In the material below, find each line holding the string "this" and copy it.

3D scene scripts
○ ○ ○ ○
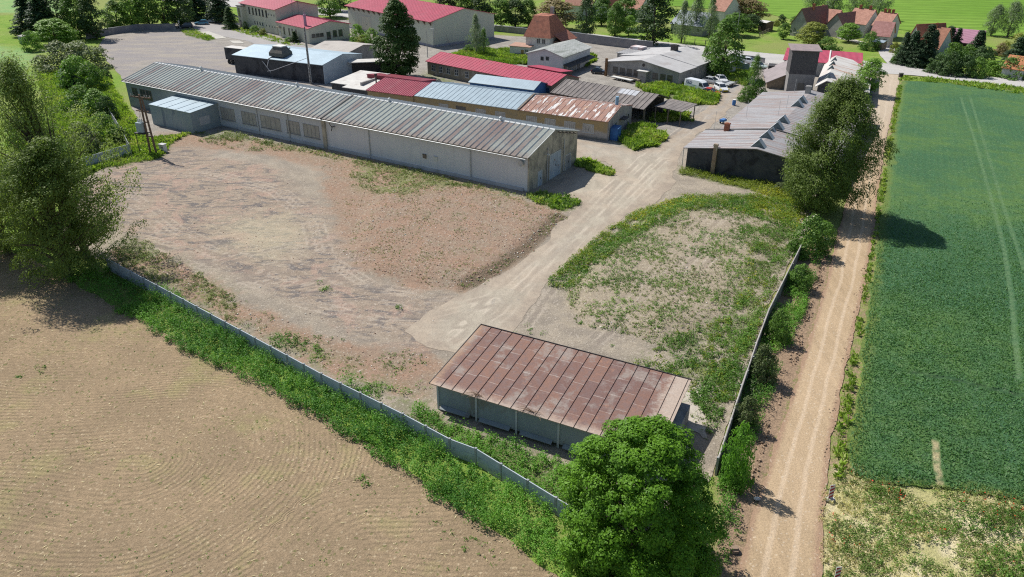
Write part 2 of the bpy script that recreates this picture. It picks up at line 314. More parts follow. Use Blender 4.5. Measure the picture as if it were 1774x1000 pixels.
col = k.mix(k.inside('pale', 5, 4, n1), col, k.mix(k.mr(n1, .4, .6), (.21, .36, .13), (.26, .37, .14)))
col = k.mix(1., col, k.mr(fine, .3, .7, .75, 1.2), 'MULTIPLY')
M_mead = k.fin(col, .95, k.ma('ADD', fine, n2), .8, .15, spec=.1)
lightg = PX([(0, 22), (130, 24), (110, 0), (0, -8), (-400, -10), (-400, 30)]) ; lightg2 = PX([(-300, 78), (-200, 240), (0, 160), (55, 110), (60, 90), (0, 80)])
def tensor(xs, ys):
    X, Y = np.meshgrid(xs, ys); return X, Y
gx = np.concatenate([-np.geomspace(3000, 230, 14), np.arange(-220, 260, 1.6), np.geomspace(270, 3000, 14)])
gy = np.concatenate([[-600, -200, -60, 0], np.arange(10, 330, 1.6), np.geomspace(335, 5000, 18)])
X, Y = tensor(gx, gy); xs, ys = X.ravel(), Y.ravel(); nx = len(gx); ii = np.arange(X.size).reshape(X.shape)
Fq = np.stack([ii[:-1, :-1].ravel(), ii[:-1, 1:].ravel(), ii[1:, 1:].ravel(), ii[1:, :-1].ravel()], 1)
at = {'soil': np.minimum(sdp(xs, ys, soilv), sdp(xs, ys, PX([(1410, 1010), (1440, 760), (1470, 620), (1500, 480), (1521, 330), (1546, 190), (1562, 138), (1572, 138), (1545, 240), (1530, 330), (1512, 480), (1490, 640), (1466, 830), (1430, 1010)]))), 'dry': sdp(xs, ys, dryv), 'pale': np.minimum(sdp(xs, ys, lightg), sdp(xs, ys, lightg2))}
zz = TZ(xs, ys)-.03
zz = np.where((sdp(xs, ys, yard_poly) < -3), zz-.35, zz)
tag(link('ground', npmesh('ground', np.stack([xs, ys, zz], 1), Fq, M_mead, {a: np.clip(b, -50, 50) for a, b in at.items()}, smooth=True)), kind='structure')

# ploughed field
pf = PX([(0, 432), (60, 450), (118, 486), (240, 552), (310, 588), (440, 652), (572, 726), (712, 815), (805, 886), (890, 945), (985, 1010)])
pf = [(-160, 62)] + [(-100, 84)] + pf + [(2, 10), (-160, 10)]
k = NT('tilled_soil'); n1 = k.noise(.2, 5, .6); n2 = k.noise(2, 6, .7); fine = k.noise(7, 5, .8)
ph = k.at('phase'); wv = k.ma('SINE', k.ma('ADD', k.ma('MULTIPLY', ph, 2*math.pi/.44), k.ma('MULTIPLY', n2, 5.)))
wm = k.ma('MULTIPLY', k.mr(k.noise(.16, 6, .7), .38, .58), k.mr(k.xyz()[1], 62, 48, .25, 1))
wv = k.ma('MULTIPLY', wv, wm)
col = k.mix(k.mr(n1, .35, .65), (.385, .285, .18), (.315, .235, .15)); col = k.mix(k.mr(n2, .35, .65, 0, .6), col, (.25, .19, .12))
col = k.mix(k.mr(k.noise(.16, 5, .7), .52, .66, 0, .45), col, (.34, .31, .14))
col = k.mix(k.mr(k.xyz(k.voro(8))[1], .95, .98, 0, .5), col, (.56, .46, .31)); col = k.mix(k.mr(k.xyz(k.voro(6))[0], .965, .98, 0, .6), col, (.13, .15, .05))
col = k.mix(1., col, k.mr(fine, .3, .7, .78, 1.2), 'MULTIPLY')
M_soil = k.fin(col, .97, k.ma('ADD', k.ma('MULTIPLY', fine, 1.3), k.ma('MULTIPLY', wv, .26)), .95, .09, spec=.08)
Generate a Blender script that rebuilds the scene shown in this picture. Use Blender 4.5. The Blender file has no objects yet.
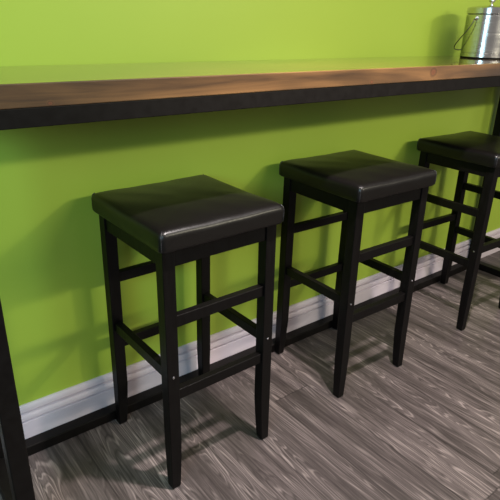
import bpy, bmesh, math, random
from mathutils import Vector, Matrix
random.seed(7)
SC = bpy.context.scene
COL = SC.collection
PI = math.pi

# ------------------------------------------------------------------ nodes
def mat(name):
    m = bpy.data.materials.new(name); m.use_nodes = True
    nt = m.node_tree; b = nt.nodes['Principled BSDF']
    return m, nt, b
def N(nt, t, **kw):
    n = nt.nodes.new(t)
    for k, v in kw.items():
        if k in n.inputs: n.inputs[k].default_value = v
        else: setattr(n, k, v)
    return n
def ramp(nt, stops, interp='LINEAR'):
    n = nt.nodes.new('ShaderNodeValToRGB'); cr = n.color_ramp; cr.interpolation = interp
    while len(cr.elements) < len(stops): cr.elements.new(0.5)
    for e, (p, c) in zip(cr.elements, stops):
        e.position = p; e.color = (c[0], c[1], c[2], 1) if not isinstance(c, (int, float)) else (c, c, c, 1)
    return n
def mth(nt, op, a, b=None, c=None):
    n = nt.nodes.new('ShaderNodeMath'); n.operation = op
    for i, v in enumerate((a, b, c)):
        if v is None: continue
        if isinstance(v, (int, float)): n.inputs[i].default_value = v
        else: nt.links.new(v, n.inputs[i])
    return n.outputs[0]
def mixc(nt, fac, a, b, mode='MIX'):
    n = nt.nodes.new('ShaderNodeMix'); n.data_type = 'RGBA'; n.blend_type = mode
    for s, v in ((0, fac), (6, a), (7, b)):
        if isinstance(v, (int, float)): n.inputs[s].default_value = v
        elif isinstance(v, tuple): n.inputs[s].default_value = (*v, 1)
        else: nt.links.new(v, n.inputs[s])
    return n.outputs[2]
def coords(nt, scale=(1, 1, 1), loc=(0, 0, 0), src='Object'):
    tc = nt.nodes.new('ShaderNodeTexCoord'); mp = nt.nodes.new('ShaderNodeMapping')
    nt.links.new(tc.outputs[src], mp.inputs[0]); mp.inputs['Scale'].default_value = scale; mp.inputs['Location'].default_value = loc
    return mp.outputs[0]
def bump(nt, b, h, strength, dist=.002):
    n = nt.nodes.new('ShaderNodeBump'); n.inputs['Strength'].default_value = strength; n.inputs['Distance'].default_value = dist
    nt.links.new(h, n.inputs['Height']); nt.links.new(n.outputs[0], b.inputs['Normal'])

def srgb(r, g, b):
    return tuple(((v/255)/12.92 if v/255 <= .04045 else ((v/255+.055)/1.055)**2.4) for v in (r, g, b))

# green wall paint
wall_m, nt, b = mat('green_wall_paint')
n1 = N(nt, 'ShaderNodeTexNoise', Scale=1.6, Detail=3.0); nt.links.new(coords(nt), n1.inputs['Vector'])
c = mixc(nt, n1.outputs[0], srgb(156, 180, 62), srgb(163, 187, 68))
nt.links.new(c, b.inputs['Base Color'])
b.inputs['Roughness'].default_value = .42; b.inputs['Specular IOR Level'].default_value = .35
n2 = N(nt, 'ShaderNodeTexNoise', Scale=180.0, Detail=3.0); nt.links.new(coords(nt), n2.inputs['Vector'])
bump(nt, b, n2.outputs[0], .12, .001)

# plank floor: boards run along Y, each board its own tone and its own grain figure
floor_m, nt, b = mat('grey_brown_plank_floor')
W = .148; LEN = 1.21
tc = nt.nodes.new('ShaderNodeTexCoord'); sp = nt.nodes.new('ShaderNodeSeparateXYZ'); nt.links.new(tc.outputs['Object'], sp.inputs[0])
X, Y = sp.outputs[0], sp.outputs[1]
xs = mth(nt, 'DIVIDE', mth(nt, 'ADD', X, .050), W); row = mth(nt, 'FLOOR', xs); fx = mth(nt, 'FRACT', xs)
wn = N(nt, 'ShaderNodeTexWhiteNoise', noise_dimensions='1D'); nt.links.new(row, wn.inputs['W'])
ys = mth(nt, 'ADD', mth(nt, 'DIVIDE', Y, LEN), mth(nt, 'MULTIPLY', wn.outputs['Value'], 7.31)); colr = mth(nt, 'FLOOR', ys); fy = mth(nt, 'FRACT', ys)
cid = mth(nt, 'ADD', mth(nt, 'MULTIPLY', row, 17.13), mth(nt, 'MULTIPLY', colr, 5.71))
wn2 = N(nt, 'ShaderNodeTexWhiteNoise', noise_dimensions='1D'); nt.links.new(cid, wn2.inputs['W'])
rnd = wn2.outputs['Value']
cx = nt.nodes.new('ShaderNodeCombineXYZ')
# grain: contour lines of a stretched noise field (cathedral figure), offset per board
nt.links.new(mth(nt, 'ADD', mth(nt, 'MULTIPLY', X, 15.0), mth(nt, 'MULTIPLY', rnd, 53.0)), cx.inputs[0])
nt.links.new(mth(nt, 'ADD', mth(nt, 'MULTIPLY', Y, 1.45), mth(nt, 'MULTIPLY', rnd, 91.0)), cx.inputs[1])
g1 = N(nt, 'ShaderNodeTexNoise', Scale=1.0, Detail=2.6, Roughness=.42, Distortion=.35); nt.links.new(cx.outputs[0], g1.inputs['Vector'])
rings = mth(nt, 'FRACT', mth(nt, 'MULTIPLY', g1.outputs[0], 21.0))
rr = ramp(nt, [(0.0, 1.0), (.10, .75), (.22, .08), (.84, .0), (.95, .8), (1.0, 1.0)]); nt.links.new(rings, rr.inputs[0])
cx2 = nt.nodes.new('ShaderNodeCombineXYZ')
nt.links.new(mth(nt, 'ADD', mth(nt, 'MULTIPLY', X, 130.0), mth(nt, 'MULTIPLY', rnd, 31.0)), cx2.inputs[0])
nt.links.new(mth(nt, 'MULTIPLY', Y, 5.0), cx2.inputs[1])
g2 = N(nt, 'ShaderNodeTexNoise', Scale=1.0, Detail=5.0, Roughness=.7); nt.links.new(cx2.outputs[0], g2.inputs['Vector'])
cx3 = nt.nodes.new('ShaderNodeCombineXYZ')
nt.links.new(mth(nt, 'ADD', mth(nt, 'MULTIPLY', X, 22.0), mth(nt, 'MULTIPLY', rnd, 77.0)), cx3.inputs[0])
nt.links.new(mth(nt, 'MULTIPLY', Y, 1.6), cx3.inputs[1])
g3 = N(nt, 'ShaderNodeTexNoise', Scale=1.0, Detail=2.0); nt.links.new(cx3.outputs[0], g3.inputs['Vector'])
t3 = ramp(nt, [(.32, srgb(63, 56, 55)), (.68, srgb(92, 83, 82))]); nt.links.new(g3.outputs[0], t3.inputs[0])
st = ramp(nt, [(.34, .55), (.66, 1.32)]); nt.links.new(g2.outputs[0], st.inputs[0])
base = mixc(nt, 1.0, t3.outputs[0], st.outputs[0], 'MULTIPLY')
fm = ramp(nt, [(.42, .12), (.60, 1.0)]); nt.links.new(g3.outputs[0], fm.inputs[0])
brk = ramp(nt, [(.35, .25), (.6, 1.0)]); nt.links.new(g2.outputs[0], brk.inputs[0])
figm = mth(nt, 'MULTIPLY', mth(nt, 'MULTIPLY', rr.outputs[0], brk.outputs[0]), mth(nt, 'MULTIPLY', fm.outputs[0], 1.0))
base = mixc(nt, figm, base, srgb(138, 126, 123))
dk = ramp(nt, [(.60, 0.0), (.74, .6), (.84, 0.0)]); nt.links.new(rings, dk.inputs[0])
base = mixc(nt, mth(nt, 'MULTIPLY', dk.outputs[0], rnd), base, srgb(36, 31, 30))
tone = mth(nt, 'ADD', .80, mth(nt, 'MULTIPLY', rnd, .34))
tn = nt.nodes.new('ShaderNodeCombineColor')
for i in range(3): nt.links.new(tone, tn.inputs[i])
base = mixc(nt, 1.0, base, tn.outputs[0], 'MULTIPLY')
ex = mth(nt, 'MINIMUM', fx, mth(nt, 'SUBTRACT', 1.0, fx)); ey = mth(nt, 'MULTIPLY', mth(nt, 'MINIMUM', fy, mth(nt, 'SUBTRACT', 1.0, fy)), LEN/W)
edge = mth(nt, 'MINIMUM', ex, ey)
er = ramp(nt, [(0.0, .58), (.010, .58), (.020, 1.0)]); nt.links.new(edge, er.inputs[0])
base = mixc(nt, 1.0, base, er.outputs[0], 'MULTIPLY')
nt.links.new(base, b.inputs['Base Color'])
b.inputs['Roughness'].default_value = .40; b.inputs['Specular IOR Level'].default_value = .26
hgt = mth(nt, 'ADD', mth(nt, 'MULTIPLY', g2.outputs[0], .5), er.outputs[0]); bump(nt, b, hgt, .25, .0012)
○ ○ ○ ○
> [Response]:
Write part 2 of the bpy script that recreates this picture. It picks up at line 314. More parts follow. Use Blender 4.5. Measure the picture as if it were 1774x1000 pixels.
Generate a Blender script that rebuilds the scene shown in this picture. Use Blender 4.5. The Blender file has no objects yet.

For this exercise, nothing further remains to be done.